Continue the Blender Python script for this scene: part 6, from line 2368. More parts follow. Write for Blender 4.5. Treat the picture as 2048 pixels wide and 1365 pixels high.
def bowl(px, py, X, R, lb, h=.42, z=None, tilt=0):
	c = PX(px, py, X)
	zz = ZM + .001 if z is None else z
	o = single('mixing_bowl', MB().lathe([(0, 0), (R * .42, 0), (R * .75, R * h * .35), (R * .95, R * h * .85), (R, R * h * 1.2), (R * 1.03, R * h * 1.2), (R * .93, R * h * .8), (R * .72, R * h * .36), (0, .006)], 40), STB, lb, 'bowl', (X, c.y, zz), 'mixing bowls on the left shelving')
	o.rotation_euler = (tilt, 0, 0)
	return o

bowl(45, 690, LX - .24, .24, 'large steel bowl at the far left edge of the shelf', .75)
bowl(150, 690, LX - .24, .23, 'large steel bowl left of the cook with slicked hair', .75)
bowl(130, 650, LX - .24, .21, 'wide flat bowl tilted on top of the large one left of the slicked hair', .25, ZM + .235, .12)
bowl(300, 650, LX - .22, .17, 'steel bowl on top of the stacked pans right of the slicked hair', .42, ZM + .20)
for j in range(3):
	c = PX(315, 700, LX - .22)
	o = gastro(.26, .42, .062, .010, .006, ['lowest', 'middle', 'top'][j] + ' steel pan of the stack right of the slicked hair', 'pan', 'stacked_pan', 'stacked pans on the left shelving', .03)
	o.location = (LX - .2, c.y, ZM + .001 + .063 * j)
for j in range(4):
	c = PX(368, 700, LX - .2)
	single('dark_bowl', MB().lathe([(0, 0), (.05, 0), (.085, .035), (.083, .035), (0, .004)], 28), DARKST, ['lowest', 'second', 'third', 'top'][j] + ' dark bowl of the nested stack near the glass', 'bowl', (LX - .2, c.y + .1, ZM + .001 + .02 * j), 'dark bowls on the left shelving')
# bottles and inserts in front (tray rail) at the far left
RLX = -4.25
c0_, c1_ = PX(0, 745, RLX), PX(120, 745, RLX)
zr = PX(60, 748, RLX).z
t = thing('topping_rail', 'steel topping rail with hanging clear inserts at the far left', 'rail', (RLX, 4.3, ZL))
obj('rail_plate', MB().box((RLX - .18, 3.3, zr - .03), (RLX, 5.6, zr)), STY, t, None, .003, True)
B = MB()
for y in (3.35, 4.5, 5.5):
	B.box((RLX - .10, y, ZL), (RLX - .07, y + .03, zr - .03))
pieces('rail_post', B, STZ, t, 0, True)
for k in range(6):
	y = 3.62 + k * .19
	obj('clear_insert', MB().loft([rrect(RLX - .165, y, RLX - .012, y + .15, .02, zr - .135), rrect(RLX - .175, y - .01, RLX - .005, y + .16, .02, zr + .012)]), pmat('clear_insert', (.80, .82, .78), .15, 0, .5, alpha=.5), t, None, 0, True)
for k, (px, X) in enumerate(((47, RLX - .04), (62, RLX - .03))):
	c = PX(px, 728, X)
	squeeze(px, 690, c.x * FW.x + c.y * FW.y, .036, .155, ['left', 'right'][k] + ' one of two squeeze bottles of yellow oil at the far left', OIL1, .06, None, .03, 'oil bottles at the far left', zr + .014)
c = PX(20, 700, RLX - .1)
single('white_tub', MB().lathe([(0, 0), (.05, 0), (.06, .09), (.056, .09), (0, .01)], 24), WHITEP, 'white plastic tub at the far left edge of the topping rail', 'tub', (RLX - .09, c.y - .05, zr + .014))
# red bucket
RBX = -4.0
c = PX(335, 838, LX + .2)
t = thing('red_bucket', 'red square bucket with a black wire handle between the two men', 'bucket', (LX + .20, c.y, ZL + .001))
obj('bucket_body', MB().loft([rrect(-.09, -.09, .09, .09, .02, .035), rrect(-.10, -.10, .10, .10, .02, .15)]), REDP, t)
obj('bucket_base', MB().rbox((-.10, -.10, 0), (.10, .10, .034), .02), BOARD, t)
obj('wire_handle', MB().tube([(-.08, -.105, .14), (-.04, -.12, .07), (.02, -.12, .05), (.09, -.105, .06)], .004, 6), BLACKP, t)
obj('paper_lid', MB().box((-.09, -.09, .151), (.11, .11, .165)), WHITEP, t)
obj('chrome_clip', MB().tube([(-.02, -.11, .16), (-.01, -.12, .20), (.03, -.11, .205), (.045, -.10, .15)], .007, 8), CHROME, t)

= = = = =

### WHAT IS ASKED
Repeat the data above, word for word.

### WORKED SOLUTION
Continue the Blender Python script for this scene: part 6, from line 2368. More parts follow. Write for Blender 4.5. Treat the picture as 2048 pixels wide and 1365 pixels high.
def bowl(px, py, X, R, lb, h=.42, z=None, tilt=0):
	c = PX(px, py, X)
	zz = ZM + .001 if z is None else z
	o = single('mixing_bowl', MB().lathe([(0, 0), (R * .42, 0), (R * .75, R * h * .35), (R * .95, R * h * .85), (R, R * h * 1.2), (R * 1.03, R * h * 1.2), (R * .93, R * h * .8), (R * .72, R * h * .36), (0, .006)], 40), STB, lb, 'bowl', (X, c.y, zz), 'mixing bowls on the left shelving')
	o.rotation_euler = (tilt, 0, 0)
	return o

bowl(45, 690, LX - .24, .24, 'large steel bowl at the far left edge of the shelf', .75)
bowl(150, 690, LX - .24, .23, 'large steel bowl left of the cook with slicked hair', .75)
bowl(130, 650, LX - .24, .21, 'wide flat bowl tilted on top of the large one left of the slicked hair', .25, ZM + .235, .12)
bowl(300, 650, LX - .22, .17, 'steel bowl on top of the stacked pans right of the slicked hair', .42, ZM + .20)
for j in range(3):
	c = PX(315, 700, LX - .22)
	o = gastro(.26, .42, .062, .010, .006, ['lowest', 'middle', 'top'][j] + ' steel pan of the stack right of the slicked hair', 'pan', 'stacked_pan', 'stacked pans on the left shelving', .03)
	o.location = (LX - .2, c.y, ZM + .001 + .063 * j)
for j in range(4):
	c = PX(368, 700, LX - .2)
	single('dark_bowl', MB().lathe([(0, 0), (.05, 0), (.085, .035), (.083, .035), (0, .004)], 28), DARKST, ['lowest', 'second', 'third', 'top'][j] + ' dark bowl of the nested stack near the glass', 'bowl', (LX - .2, c.y + .1, ZM + .001 + .02 * j), 'dark bowls on the left shelving')
# bottles and inserts in front (tray rail) at the far left
RLX = -4.25
c0_, c1_ = PX(0, 745, RLX), PX(120, 745, RLX)
zr = PX(60, 748, RLX).z
t = thing('topping_rail', 'steel topping rail with hanging clear inserts at the far left', 'rail', (RLX, 4.3, ZL))
obj('rail_plate', MB().box((RLX - .18, 3.3, zr - .03), (RLX, 5.6, zr)), STY, t, None, .003, True)
B = MB()
for y in (3.35, 4.5, 5.5):
	B.box((RLX - .10, y, ZL), (RLX - .07, y + .03, zr - .03))
pieces('rail_post', B, STZ, t, 0, True)
for k in range(6):
	y = 3.62 + k * .19
	obj('clear_insert', MB().loft([rrect(RLX - .165, y, RLX - .012, y + .15, .02, zr - .135), rrect(RLX - .175, y - .01, RLX - .005, y + .16, .02, zr + .012)]), pmat('clear_insert', (.80, .82, .78), .15, 0, .5, alpha=.5), t, None, 0, True)
for k, (px, X) in enumerate(((47, RLX - .04), (62, RLX - .03))):
	c = PX(px, 728, X)
	squeeze(px, 690, c.x * FW.x + c.y * FW.y, .036, .155, ['left', 'right'][k] + ' one of two squeeze bottles of yellow oil at the far left', OIL1, .06, None, .03, 'oil bottles at the far left', zr + .014)
c = PX(20, 700, RLX - .1)
single('white_tub', MB().lathe([(0, 0), (.05, 0), (.06, .09), (.056, .09), (0, .01)], 24), WHITEP, 'white plastic tub at the far left edge of the topping rail', 'tub', (RLX - .09, c.y - .05, zr + .014))
# red bucket
RBX = -4.0
c = PX(335, 838, LX + .2)
t = thing('red_bucket', 'red square bucket with a black wire handle between the two men', 'bucket', (LX + .20, c.y, ZL + .001))
obj('bucket_body', MB().loft([rrect(-.09, -.09, .09, .09, .02, .035), rrect(-.10, -.10, .10, .10, .02, .15)]), REDP, t)
obj('bucket_base', MB().rbox((-.10, -.10, 0), (.10, .10, .034), .02), BOARD, t)
obj('wire_handle', MB().tube([(-.08, -.105, .14), (-.04, -.12, .07), (.02, -.12, .05), (.09, -.105, .06)], .004, 6), BLACKP, t)
obj('paper_lid', MB().box((-.09, -.09, .151), (.11, .11, .165)), WHITEP, t)
obj('chrome_clip', MB().tube([(-.02, -.11, .16), (-.01, -.12, .20), (.03, -.11, .205), (.045, -.10, .15)], .007, 8), CHROME, t)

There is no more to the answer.